Begin at the line containing "by 1066 pixels." and stop at the line containing "c = aX(1372, 900, 24.6);"; copy those lines exactly, ends included, and nothing else.
[start of Provided entries]
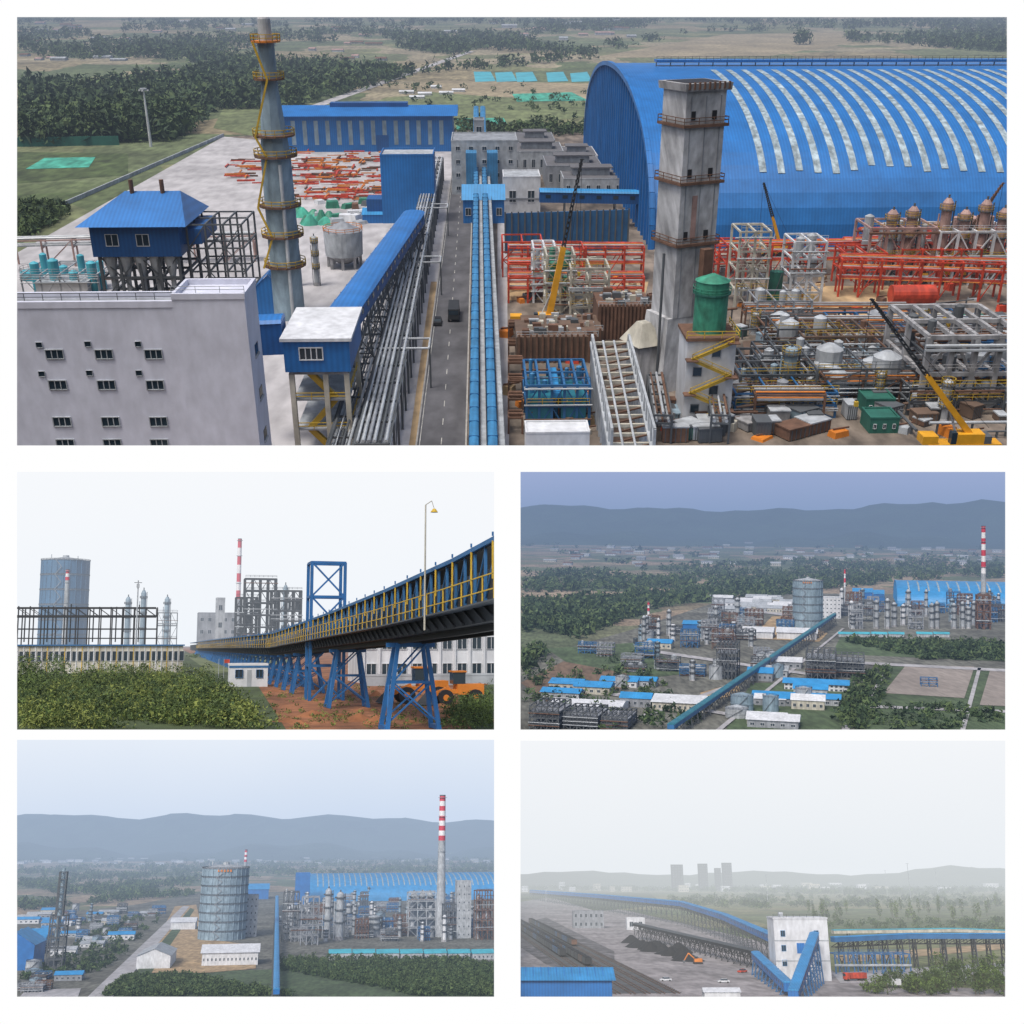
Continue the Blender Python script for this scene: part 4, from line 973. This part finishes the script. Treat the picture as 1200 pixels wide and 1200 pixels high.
[end of Provided entries]
[start of Provided entries]
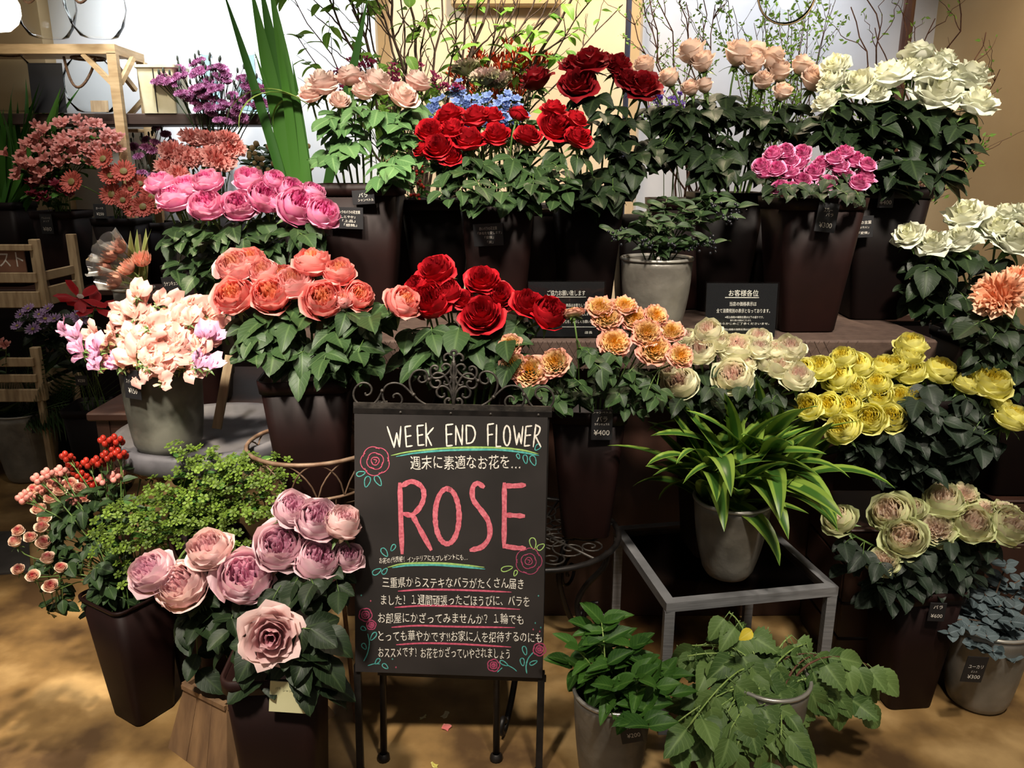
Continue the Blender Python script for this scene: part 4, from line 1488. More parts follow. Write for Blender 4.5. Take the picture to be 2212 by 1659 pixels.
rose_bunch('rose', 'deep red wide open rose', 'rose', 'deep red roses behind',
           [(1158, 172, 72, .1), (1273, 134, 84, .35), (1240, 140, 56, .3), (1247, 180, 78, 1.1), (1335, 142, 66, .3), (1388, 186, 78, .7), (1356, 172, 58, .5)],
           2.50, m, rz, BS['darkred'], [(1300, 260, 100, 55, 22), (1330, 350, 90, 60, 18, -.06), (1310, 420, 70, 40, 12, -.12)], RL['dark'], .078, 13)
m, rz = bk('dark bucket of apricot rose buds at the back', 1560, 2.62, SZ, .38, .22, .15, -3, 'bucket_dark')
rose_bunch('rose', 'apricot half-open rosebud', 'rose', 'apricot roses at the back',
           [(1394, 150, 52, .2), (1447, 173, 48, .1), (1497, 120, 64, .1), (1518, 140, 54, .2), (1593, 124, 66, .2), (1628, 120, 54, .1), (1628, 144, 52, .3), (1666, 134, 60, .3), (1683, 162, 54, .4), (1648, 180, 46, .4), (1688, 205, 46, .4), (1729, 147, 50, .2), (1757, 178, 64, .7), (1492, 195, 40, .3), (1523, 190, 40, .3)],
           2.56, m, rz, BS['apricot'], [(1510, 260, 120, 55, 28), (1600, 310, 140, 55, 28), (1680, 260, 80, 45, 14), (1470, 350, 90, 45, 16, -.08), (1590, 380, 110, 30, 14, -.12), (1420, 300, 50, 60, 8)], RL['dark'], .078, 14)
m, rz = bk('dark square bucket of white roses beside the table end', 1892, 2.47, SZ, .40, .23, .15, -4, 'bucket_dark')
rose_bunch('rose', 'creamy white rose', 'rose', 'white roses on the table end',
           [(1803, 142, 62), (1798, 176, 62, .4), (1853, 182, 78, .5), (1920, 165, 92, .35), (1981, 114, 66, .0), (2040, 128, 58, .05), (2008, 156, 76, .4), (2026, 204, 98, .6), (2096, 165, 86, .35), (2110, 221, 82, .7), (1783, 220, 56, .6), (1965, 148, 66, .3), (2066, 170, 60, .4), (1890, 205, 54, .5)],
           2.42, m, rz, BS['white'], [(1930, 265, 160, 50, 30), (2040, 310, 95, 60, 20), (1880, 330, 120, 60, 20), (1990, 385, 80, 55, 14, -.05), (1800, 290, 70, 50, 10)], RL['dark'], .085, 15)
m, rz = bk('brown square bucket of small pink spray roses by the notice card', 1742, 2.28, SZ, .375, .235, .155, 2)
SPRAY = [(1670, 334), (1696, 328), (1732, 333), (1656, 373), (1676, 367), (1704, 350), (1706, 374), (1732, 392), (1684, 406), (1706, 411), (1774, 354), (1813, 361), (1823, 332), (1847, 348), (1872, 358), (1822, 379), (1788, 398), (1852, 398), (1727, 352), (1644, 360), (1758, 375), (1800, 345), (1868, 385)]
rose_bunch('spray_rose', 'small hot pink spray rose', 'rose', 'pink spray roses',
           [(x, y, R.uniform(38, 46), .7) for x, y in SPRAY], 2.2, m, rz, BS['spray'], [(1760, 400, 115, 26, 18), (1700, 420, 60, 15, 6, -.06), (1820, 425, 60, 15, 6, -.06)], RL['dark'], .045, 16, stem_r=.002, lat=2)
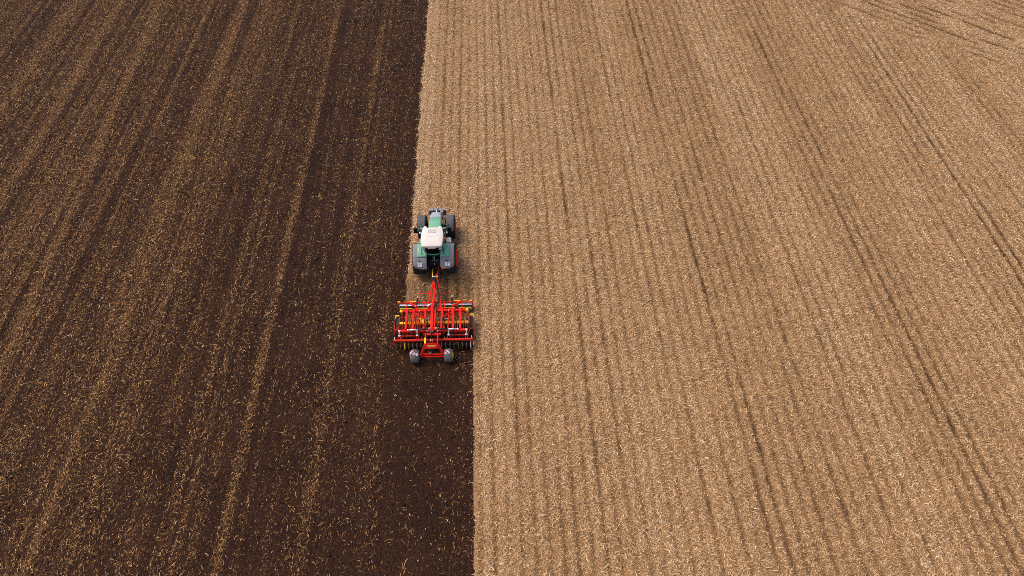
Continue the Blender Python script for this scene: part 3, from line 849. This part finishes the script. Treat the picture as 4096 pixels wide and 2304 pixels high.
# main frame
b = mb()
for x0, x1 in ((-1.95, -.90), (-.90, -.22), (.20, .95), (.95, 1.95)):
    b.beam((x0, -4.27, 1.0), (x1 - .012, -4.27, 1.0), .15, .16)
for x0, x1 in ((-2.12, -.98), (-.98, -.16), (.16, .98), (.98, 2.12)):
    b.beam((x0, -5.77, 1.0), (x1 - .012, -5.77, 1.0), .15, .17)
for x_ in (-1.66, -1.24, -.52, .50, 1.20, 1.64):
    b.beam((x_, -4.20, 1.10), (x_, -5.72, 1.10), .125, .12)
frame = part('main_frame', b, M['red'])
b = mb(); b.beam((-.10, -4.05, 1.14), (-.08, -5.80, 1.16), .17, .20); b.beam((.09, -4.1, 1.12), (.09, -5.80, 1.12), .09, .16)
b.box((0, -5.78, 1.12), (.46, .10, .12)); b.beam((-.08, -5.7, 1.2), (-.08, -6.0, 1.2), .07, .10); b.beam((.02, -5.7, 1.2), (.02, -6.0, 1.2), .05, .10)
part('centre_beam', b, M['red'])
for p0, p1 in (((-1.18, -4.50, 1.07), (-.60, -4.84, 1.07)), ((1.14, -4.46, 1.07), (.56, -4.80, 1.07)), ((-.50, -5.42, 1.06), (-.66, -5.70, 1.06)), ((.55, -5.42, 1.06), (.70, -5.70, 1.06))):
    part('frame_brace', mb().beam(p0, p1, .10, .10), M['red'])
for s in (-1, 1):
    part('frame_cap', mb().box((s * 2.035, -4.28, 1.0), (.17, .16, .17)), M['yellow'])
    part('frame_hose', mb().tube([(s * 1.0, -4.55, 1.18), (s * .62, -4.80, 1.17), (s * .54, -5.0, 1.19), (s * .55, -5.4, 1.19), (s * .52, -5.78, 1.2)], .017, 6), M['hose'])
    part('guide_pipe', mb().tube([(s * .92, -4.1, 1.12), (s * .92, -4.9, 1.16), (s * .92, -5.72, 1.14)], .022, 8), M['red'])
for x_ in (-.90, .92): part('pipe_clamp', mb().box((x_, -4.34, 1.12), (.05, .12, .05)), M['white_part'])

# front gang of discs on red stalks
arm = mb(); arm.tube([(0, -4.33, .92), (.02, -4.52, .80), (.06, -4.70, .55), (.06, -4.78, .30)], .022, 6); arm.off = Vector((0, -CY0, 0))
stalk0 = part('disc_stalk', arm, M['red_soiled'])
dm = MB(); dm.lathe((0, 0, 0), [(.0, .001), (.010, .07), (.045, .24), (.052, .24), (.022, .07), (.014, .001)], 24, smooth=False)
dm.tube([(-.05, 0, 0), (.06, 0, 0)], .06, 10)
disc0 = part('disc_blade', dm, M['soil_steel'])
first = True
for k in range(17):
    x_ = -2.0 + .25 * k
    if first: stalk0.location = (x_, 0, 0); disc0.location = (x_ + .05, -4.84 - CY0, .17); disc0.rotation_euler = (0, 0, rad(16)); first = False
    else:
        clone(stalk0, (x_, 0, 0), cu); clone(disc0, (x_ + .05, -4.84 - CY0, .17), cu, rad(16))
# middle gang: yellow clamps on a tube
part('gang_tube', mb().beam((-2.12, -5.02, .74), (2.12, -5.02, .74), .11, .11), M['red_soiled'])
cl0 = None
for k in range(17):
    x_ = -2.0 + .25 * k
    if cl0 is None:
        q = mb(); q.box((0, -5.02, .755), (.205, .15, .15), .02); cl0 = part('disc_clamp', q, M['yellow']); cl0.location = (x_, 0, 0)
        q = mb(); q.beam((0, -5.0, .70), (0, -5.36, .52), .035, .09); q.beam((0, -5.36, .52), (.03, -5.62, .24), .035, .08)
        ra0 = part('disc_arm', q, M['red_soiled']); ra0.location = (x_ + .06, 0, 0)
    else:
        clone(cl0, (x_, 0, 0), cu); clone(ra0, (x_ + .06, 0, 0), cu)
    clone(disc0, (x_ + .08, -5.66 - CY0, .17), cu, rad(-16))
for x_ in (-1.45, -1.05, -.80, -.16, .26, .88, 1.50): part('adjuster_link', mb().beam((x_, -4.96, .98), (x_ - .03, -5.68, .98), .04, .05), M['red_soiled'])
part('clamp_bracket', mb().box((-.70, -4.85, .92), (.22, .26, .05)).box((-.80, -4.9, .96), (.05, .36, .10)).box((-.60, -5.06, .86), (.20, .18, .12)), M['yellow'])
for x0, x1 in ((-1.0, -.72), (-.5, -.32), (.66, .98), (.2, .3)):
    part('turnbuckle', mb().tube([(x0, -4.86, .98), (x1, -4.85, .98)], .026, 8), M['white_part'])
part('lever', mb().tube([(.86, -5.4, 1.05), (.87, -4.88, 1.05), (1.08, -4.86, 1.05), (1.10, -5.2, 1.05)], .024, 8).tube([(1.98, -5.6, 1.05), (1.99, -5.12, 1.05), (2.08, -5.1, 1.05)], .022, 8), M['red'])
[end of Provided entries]
[start of Provided entries]
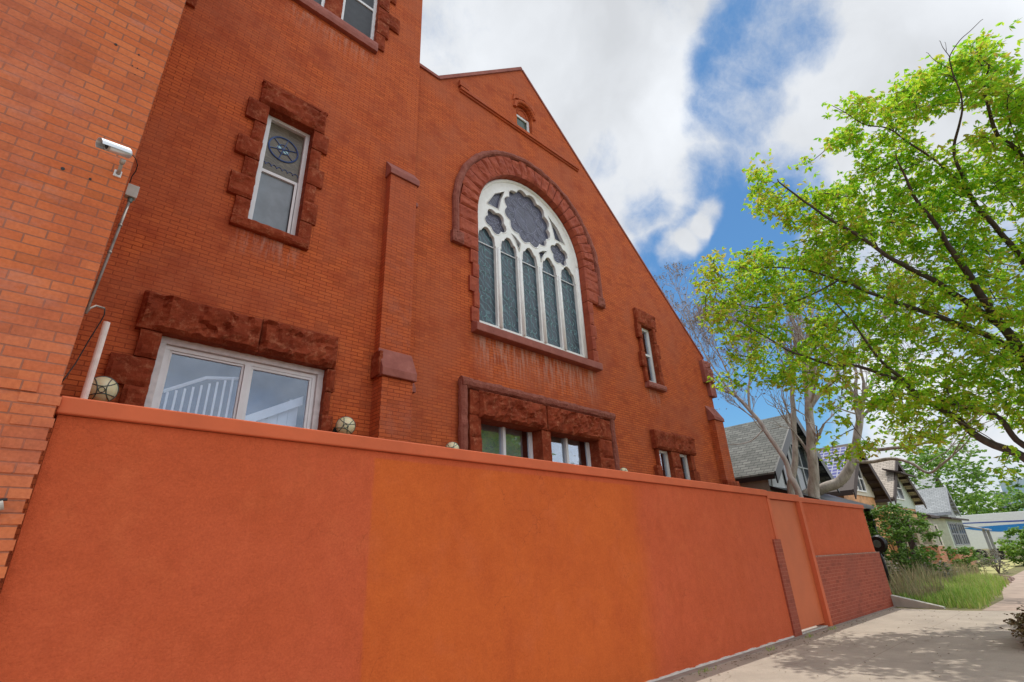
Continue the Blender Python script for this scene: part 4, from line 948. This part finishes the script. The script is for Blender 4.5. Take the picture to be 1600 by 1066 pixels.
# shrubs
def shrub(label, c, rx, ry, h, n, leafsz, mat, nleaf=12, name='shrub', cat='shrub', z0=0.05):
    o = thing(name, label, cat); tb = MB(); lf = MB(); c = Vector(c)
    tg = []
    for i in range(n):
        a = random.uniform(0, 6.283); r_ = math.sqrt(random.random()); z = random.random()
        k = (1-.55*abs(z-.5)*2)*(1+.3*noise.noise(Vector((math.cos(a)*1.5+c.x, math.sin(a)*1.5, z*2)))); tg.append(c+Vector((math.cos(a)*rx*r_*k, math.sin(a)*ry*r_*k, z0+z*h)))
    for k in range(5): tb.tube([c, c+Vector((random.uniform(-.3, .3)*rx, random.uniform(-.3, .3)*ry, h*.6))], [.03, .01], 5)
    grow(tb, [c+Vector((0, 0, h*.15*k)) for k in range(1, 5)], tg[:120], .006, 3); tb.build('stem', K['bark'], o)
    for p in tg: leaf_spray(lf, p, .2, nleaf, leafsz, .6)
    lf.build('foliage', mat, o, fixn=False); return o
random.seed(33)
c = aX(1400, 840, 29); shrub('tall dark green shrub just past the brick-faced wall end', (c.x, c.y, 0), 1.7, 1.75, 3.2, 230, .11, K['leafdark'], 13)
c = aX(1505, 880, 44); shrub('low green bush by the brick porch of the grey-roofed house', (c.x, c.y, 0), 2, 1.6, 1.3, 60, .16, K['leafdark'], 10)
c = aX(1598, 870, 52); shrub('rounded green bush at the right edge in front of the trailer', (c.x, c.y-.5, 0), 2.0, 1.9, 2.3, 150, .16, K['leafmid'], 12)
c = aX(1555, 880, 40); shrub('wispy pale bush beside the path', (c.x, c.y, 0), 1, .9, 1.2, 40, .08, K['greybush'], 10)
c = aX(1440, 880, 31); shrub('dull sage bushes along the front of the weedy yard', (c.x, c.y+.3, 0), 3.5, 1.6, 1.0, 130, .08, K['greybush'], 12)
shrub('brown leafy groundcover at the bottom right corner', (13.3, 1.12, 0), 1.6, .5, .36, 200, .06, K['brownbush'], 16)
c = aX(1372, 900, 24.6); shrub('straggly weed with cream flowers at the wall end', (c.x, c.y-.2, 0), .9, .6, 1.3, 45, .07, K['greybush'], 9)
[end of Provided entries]
# Result of the exercise
Continue the Blender Python script for this scene: part 4, from line 948. This part finishes the script. The script is for Blender 4.5. Take the picture to be 1600 by 1066 pixels.
# shrubs
def shrub(label, c, rx, ry, h, n, leafsz, mat, nleaf=12, name='shrub', cat='shrub', z0=0.05):
    o = thing(name, label, cat); tb = MB(); lf = MB(); c = Vector(c)
    tg = []
    for i in range(n):
        a = random.uniform(0, 6.283); r_ = math.sqrt(random.random()); z = random.random()
        k = (1-.55*abs(z-.5)*2)*(1+.3*noise.noise(Vector((math.cos(a)*1.5+c.x, math.sin(a)*1.5, z*2)))); tg.append(c+Vector((math.cos(a)*rx*r_*k, math.sin(a)*ry*r_*k, z0+z*h)))
    for k in range(5): tb.tube([c, c+Vector((random.uniform(-.3, .3)*rx, random.uniform(-.3, .3)*ry, h*.6))], [.03, .01], 5)
    grow(tb, [c+Vector((0, 0, h*.15*k)) for k in range(1, 5)], tg[:120], .006, 3); tb.build('stem', K['bark'], o)
    for p in tg: leaf_spray(lf, p, .2, nleaf, leafsz, .6)
    lf.build('foliage', mat, o, fixn=False); return o
random.seed(33)
c = aX(1400, 840, 29); shrub('tall dark green shrub just past the brick-faced wall end', (c.x, c.y, 0), 1.7, 1.75, 3.2, 230, .11, K['leafdark'], 13)
c = aX(1505, 880, 44); shrub('low green bush by the brick porch of the grey-roofed house', (c.x, c.y, 0), 2, 1.6, 1.3, 60, .16, K['leafdark'], 10)
c = aX(1598, 870, 52); shrub('rounded green bush at the right edge in front of the trailer', (c.x, c.y-.5, 0), 2.0, 1.9, 2.3, 150, .16, K['leafmid'], 12)
c = aX(1555, 880, 40); shrub('wispy pale bush beside the path', (c.x, c.y, 0), 1, .9, 1.2, 40, .08, K['greybush'], 10)
c = aX(1440, 880, 31); shrub('dull sage bushes along the front of the weedy yard', (c.x, c.y+.3, 0), 3.5, 1.6, 1.0, 130, .08, K['greybush'], 12)
shrub('brown leafy groundcover at the bottom right corner', (13.3, 1.12, 0), 1.6, .5, .36, 200, .06, K['brownbush'], 16)
c = aX(1372, 900, 24.6); shrub('straggly weed with cream flowers at the wall end', (c.x, c.y-.2, 0), .9, .6, 1.3, 45, .07, K['greybush'], 9)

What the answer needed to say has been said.